_Stated goal_.
Leave out the pictures and repeat every record exactly.

** Start Listed records **

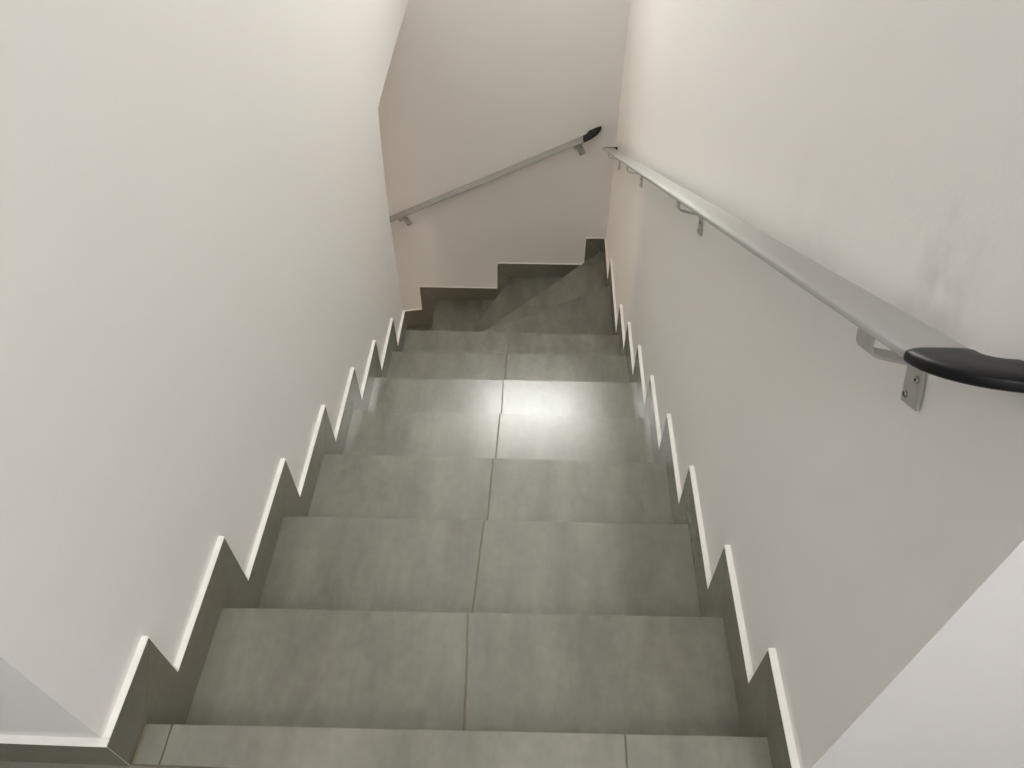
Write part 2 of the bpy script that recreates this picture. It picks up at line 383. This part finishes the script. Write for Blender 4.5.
# ---------------------------------------------------------------- handrails
def oval(hw, ht, n=44, e=3.4):
    r = []
    for i in range(n):
        a = 2*math.pi*i/n; c, s_ = math.cos(a), math.sin(a)
        r.append((hw*math.copysign(abs(c)**(2/e), c), ht*math.copysign(abs(s_)**(2/e), s_)))
    return r
HWD, HTK = .030, .0068
def handrail(name, label, origin, d, side, length, brackets, caps, plate_low, base, reach=1.):
    """origin: centre of the rail's upper end; d: unit direction downhill; side: unit horizontal vector to the wall; STAND: gap from rail centre to wall"""
    STAND = .048
    root = thing(name, base, label, 'handrail', None)
    d = Vector(d).normalized(); side = Vector(side); n = side.cross(d)
    if n.z < 0: n = -n
    o = Vector(origin)
    def pt(t, s, h): return o + d*t + side*s + n*h
    ov = oval(HWD, HTK)
    m = MB(); m.loft([[pt(t, a, b) for a, b in ov] for t in (0, length)], 'alu'); 
    rail = m.build('rail', root)
    for c in caps:                                  # black quarter bend returning to the wall
        m = MB(); sg = -1 if c == 0 else 1; t0 = 0 if c == 0 else length
        ovc = [(a*1.04, b*1.2) for a, b in oval(HWD, HTK)]
        rings = [[pt(t0 - sg*.004, a, b) for a, b in ovc]]
        for i in range(13):
            ph = math.pi/2*i/12; ca, sa = math.cos(ph), math.sin(ph)
            rings.append([pt(t0 + sg*reach*(STAND-a)*sa, STAND-(STAND-a)*ca, b) for a, b in ovc])
        m.loft(rings, 'black'); tag(m.build('end_cap', root, bevel=0), 'curved black end cap returning to the wall')
    for tb in brackets:
        m = MB(); w0, w1 = tb-.0175, tb+.0175
        wall = STAND
        # strap: under the rail, down, round the bend and back to the wall plate
        path = [(.014, -HTK), (-.014, -HTK)]
        path = [(.016, -HTK-.0015), (-.0075, -HTK-.0015), (-.0115, -HTK-.004), (-.0125, -HTK-.009), (-.0125, -.0255), (-.0110, -.0300), (-.0060, -.0335), (.006, -.0365), (.020, -.0390), (.034, -.0415), (.0405, -.0440), (.0440, -.0490), (.0450, -.056), (.0450, plate_low)]
        hk = .002
        L = []
        for i, p in enumerate(path):
            p = Vector(p); a = Vector(path[max(i-1, 0)]); b = Vector(path[min(i+1, len(path)-1)])
            q = (b-a).normalized(); q = Vector((-q.y, q.x)); L.append((p+q*hk, p-q*hk))
        rings = [[pt(w0, u[0], u[1]), pt(w1, u[0], u[1]), pt(w1, v[0], v[1]), pt(w0, v[0], v[1])] for u, v in L]
        m.loft(rings, 'steel', smooth=False)
        br = m.build('bracket', root, bevel=.0007, seg=1)
        for ts, hs in ((tb-.0085, -.0605), (tb+.009, plate_low+.010)):
            q = MB(); R1, c0 = .0042, pt(ts, .043, hs)
            ring = lambda r, dx: [c0 + side*dx + d*(r*math.cos(2*math.pi*i/14)) + n*(r*math.sin(2*math.pi*i/14)) for i in range(14)]
            q.loft([ring(R1, 0), ring(R1, -.0012), ring(R1*.75, -.0022)], 'screw')
            q.loft([ring(R1*.38, -.0020), ring(R1*.38, -.0025)], 'socket')
            q.build('screw', br)
    return root
SL = .507
d1 = Vector((0, 1, -SL)).normalized()
y0, ye = .0685, 3.15
zc = lambda y: .7695-SL*(y-.152)
L1 = (ye-y0)/d1.y
br = [((yb-y0)/d1.y + .030) for yb in (.152, 1.148, 2.19, 2.985)]
handrail('handrail', 'long satin aluminium handrail sloping down the right wall on four brackets', (XR-.048, y0, zc(y0)), d1, (1, 0, 0), L1, br, (0, 1), -.092, (XR, y0, 0), .9)
SB = .477
d2 = Vector((-1, 0, -SB)).normalized()
zb = lambda x: -.742+(x-.843)*SB
x0, xe = .845, -1.7
L2 = (x0-xe)/-d2.x
br2 = [((x0-xb)/-d2.x) for xb in (.80, -.19, -1.2)]
handrail('handrail', 'short satin aluminium handrail on the far wall dropping to the left above the winders', (x0, YW-.048, zb(x0)), d2, (0, 1, 0), L2, br2, (0,), -.108, (x0, YW, -1.5), 1.25)

# ---------------------------------------------------------------- lamps
def lamp(loc, r, mat, label):
    t = thing('ceiling_lamp', loc, label, 'ceiling lamp')
    x, y, z = loc
    ring = lambda R, dz: [(x+R*math.cos(2*math.pi*i/32), y+R*math.sin(2*math.pi*i/32), z+dz) for i in range(32)]
    m = MB(); m.loft([ring(r*1.08, 0), ring(r*1.08, -.03), ring(r*1.02, -.035)], 'lampbody'); m.build('housing', t)
    m = MB(); m.loft([ring(r, -.033), ring(r, -.045), ring(r*.85, -.052)], mat); m.build('diffuser', t)
lamp((.7, -1.42, CEIL), .22, 'lamp_hall', 'round white ceiling lamp in the hall behind the stair head, left of the other lamp')
lamp((1.7, -.95, CEIL), .22, 'lamp_hall_right', 'round white ceiling lamp in the hall to the right of the stair head')
t = thing('wall_lamp', (XF, 2.75, -2.15), 'round warm wall lamp at the foot of the lower flight', 'wall lamp')
def ringx(R, dx): return [(XF+dx, 2.75+R*math.cos(2*math.pi*i/32), -2.15+R*math.sin(2*math.pi*i/32)) for i in range(32)]
m = MB(); m.loft([ringx(.16, 0), ringx(.16, .03), ringx(.153, .035)], 'lampbody'); m.build('housing', t)
m = MB(); m.loft([ringx(.15, .033), ringx(.15, .045), ringx(.125, .052)], 'lamp_low'); m.build('diffuser', t)

# ---------------------------------------------------------------- daylight
w = bpy.data.worlds.new('sky'); scene.world = w; w.use_nodes = True
bg = w.node_tree.nodes['Background']; bg.inputs[0].default_value = (1, .975, .93, 1); bg.inputs[1].default_value = SKY_E
pl = bpy.data.lights.new('window_portal', 'AREA'); pl.shape = 'RECTANGLE'; pl.size = WX1-WX0; pl.size_y = WZ1-WZ0
pl.cycles.is_portal = True
po = bpy.data.objects.new('window_portal', pl); po.location = ((WX0+WX1)/2, YW+.19, (WZ0+WZ1)/2); po.rotation_euler = (math.radians(-90), 0, 0); col.objects.link(po)

# ---------------------------------------------------------------- camera
F, PI_, YA, RO = 748.22, .8226, -.0496, .0149
C = Vector((.6261, -.3919, 1.2646))
cp, sp, cy, sy = math.cos(PI_), math.sin(PI_), math.cos(YA), math.sin(YA)
f = Vector((sy*cp, cy*cp, -sp)); r0 = Vector((cy, -sy, 0)); d0 = f.cross(r0)
r = math.cos(RO)*r0+math.sin(RO)*d0; dn = -math.sin(RO)*r0+math.cos(RO)*d0
cam = bpy.data.cameras.new('camera'); cam.sensor_width = 36; cam.lens = 36*F/1024; cam.clip_start = .01
co = bpy.data.objects.new('camera', cam); col.objects.link(co)
mt = Matrix(((r.x, -dn.x, -f.x, C.x), (r.y, -dn.y, -f.y, C.y), (r.z, -dn.z, -f.z, C.z), (0, 0, 0, 1)))
co.matrix_world = mt
scene.camera = co
scene.cycles.diffuse_bounces = 10; scene.cycles.max_bounces = 16
vs = scene.view_settings
vs.view_transform = 'Standard'; vs.look = 'None'; vs.gamma = 1; vs.use_curve_mapping = False; vs.exposure = -0.08
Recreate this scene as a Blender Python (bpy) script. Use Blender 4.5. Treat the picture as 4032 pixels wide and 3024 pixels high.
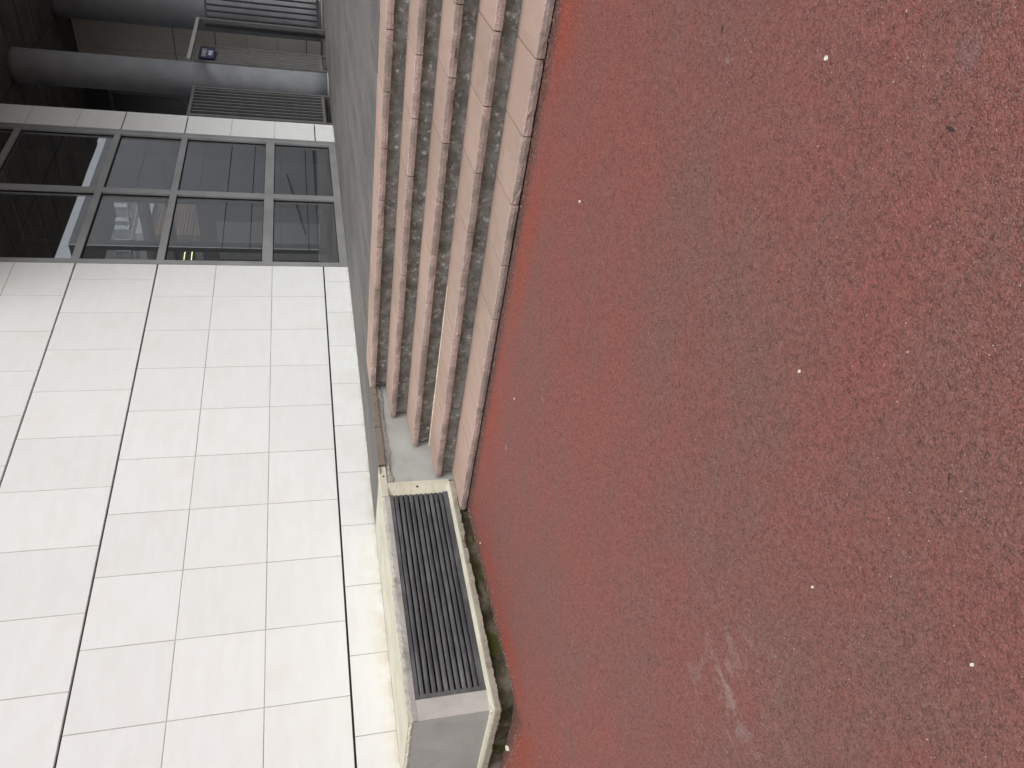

** End Listed records **

_Solution_.
Write part 2 of the bpy script that recreates this picture. It picks up at line 383. This part finishes the script. Write for Blender 4.5.
# ---------------------------------------------------------------- handrails
def oval(hw, ht, n=44, e=3.4):
    r = []
    for i in range(n):
        a = 2*math.pi*i/n; c, s_ = math.cos(a), math.sin(a)
        r.append((hw*math.copysign(abs(c)**(2/e), c), ht*math.copysign(abs(s_)**(2/e), s_)))
    return r
HWD, HTK = .030, .0068
def handrail(name, label, origin, d, side, length, brackets, caps, plate_low, base, reach=1.):
    """origin: centre of the rail's upper end; d: unit direction downhill; side: unit horizontal vector to the wall; STAND: gap from rail centre to wall"""
    STAND = .048
    root = thing(name, base, label, 'handrail', None)
    d = Vector(d).normalized(); side = Vector(side); n = side.cross(d)
    if n.z < 0: n = -n
    o = Vector(origin)
    def pt(t, s, h): return o + d*t + side*s + n*h
    ov = oval(HWD, HTK)
    m = MB(); m.loft([[pt(t, a, b) for a, b in ov] for t in (0, length)], 'alu'); 
    rail = m.build('rail', root)
    for c in caps:                                  # black quarter bend returning to the wall
        m = MB(); sg = -1 if c == 0 else 1; t0 = 0 if c == 0 else length
        ovc = [(a*1.04, b*1.2) for a, b in oval(HWD, HTK)]
        rings = [[pt(t0 - sg*.004, a, b) for a, b in ovc]]
        for i in range(13):
            ph = math.pi/2*i/12; ca, sa = math.cos(ph), math.sin(ph)
            rings.append([pt(t0 + sg*reach*(STAND-a)*sa, STAND-(STAND-a)*ca, b) for a, b in ovc])
        m.loft(rings, 'black'); tag(m.build('end_cap', root, bevel=0), 'curved black end cap returning to the wall')
    for tb in brackets:
        m = MB(); w0, w1 = tb-.0175, tb+.0175
        wall = STAND
        # strap: under the rail, down, round the bend and back to the wall plate
        path = [(.014, -HTK), (-.014, -HTK)]
        path = [(.016, -HTK-.0015), (-.0075, -HTK-.0015), (-.0115, -HTK-.004), (-.0125, -HTK-.009), (-.0125, -.0255), (-.0110, -.0300), (-.0060, -.0335), (.006, -.0365), (.020, -.0390), (.034, -.0415), (.0405, -.0440), (.0440, -.0490), (.0450, -.056), (.0450, plate_low)]
        hk = .002
        L = []
        for i, p in enumerate(path):
            p = Vector(p); a = Vector(path[max(i-1, 0)]); b = Vector(path[min(i+1, len(path)-1)])
            q = (b-a).normalized(); q = Vector((-q.y, q.x)); L.append((p+q*hk, p-q*hk))
        rings = [[pt(w0, u[0], u[1]), pt(w1, u[0], u[1]), pt(w1, v[0], v[1]), pt(w0, v[0], v[1])] for u, v in L]
        m.loft(rings, 'steel', smooth=False)
        br = m.build('bracket', root, bevel=.0007, seg=1)
        for ts, hs in ((tb-.0085, -.0605), (tb+.009, plate_low+.010)):
            q = MB(); R1, c0 = .0042, pt(ts, .043, hs)
            ring = lambda r, dx: [c0 + side*dx + d*(r*math.cos(2*math.pi*i/14)) + n*(r*math.sin(2*math.pi*i/14)) for i in range(14)]
            q.loft([ring(R1, 0), ring(R1, -.0012), ring(R1*.75, -.0022)], 'screw')
            q.loft([ring(R1*.38, -.0020), ring(R1*.38, -.0025)], 'socket')
            q.build('screw', br)
    return root
SL = .507
d1 = Vector((0, 1, -SL)).normalized()
y0, ye = .0685, 3.15
zc = lambda y: .7695-SL*(y-.152)
L1 = (ye-y0)/d1.y
br = [((yb-y0)/d1.y + .030) for yb in (.152, 1.148, 2.19, 2.985)]
handrail('handrail', 'long satin aluminium handrail sloping down the right wall on four brackets', (XR-.048, y0, zc(y0)), d1, (1, 0, 0), L1, br, (0, 1), -.092, (XR, y0, 0), .9)
SB = .477
d2 = Vector((-1, 0, -SB)).normalized()
zb = lambda x: -.742+(x-.843)*SB
x0, xe = .845, -1.7
L2 = (x0-xe)/-d2.x
br2 = [((x0-xb)/-d2.x) for xb in (.80, -.19, -1.2)]
handrail('handrail', 'short satin aluminium handrail on the far wall dropping to the left above the winders', (x0, YW-.048, zb(x0)), d2, (0, 1, 0), L2, br2, (0,), -.108, (x0, YW, -1.5), 1.25)

# ---------------------------------------------------------------- lamps
def lamp(loc, r, mat, label):
    t = thing('ceiling_lamp', loc, label, 'ceiling lamp')
    x, y, z = loc
    ring = lambda R, dz: [(x+R*math.cos(2*math.pi*i/32), y+R*math.sin(2*math.pi*i/32), z+dz) for i in range(32)]
    m = MB(); m.loft([ring(r*1.08, 0), ring(r*1.08, -.03), ring(r*1.02, -.035)], 'lampbody'); m.build('housing', t)
    m = MB(); m.loft([ring(r, -.033), ring(r, -.045), ring(r*.85, -.052)], mat); m.build('diffuser', t)
lamp((.7, -1.42, CEIL), .22, 'lamp_hall', 'round white ceiling lamp in the hall behind the stair head, left of the other lamp')
lamp((1.7, -.95, CEIL), .22, 'lamp_hall_right', 'round white ceiling lamp in the hall to the right of the stair head')
t = thing('wall_lamp', (XF, 2.75, -2.15), 'round warm wall lamp at the foot of the lower flight', 'wall lamp')
def ringx(R, dx): return [(XF+dx, 2.75+R*math.cos(2*math.pi*i/32), -2.15+R*math.sin(2*math.pi*i/32)) for i in range(32)]
m = MB(); m.loft([ringx(.16, 0), ringx(.16, .03), ringx(.153, .035)], 'lampbody'); m.build('housing', t)
m = MB(); m.loft([ringx(.15, .033), ringx(.15, .045), ringx(.125, .052)], 'lamp_low'); m.build('diffuser', t)

# ---------------------------------------------------------------- daylight
w = bpy.data.worlds.new('sky'); scene.world = w; w.use_nodes = True
bg = w.node_tree.nodes['Background']; bg.inputs[0].default_value = (1, .975, .93, 1); bg.inputs[1].default_value = SKY_E
pl = bpy.data.lights.new('window_portal', 'AREA'); pl.shape = 'RECTANGLE'; pl.size = WX1-WX0; pl.size_y = WZ1-WZ0
pl.cycles.is_portal = True
po = bpy.data.objects.new('window_portal', pl); po.location = ((WX0+WX1)/2, YW+.19, (WZ0+WZ1)/2); po.rotation_euler = (math.radians(-90), 0, 0); col.objects.link(po)

# ---------------------------------------------------------------- camera
F, PI_, YA, RO = 748.22, .8226, -.0496, .0149
C = Vector((.6261, -.3919, 1.2646))
cp, sp, cy, sy = math.cos(PI_), math.sin(PI_), math.cos(YA), math.sin(YA)
f = Vector((sy*cp, cy*cp, -sp)); r0 = Vector((cy, -sy, 0)); d0 = f.cross(r0)
r = math.cos(RO)*r0+math.sin(RO)*d0; dn = -math.sin(RO)*r0+math.cos(RO)*d0
cam = bpy.data.cameras.new('camera'); cam.sensor_width = 36; cam.lens = 36*F/1024; cam.clip_start = .01
co = bpy.data.objects.new('camera', cam); col.objects.link(co)
mt = Matrix(((r.x, -dn.x, -f.x, C.x), (r.y, -dn.y, -f.y, C.y), (r.z, -dn.z, -f.z, C.z), (0, 0, 0, 1)))
co.matrix_world = mt
scene.camera = co
scene.cycles.diffuse_bounces = 10; scene.cycles.max_bounces = 16
vs = scene.view_settings
vs.view_transform = 'Standard'; vs.look = 'None'; vs.gamma = 1; vs.use_curve_mapping = False; vs.exposure = -0.08
Recreate this scene as a Blender Python (bpy) script. Use Blender 4.5. Treat the picture as 4032 pixels wide and 3024 pixels high.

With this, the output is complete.